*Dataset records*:
---*---

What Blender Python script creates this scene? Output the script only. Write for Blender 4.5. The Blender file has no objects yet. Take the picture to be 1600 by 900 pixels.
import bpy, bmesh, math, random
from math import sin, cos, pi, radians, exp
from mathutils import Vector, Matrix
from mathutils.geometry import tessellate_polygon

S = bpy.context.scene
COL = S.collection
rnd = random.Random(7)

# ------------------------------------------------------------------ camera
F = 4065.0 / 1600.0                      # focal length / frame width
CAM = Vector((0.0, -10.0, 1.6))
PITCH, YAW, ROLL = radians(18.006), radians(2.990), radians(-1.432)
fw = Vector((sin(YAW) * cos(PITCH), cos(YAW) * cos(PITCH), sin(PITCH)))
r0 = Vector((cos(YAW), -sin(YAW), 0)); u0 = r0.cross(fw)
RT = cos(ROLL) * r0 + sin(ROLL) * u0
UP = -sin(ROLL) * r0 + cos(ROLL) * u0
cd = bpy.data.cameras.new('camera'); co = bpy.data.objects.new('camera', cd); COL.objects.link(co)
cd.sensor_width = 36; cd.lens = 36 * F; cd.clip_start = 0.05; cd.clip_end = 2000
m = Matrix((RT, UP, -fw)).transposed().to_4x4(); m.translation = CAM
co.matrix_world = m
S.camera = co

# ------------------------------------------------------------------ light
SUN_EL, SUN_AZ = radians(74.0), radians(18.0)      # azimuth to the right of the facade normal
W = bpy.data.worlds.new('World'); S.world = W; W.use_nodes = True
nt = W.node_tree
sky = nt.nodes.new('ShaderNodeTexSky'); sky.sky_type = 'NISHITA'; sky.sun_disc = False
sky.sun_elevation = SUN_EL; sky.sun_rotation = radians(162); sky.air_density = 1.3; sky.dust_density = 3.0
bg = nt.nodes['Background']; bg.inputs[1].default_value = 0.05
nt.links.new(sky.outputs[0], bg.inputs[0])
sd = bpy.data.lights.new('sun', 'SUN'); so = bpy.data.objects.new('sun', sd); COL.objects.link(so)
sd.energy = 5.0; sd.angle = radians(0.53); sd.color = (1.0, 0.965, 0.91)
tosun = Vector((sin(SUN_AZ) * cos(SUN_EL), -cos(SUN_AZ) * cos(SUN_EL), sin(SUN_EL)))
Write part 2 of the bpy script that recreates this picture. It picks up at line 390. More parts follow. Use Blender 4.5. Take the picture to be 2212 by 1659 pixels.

---*---

What number of lines in the records contain the word "this"? Answer with that number alone.

2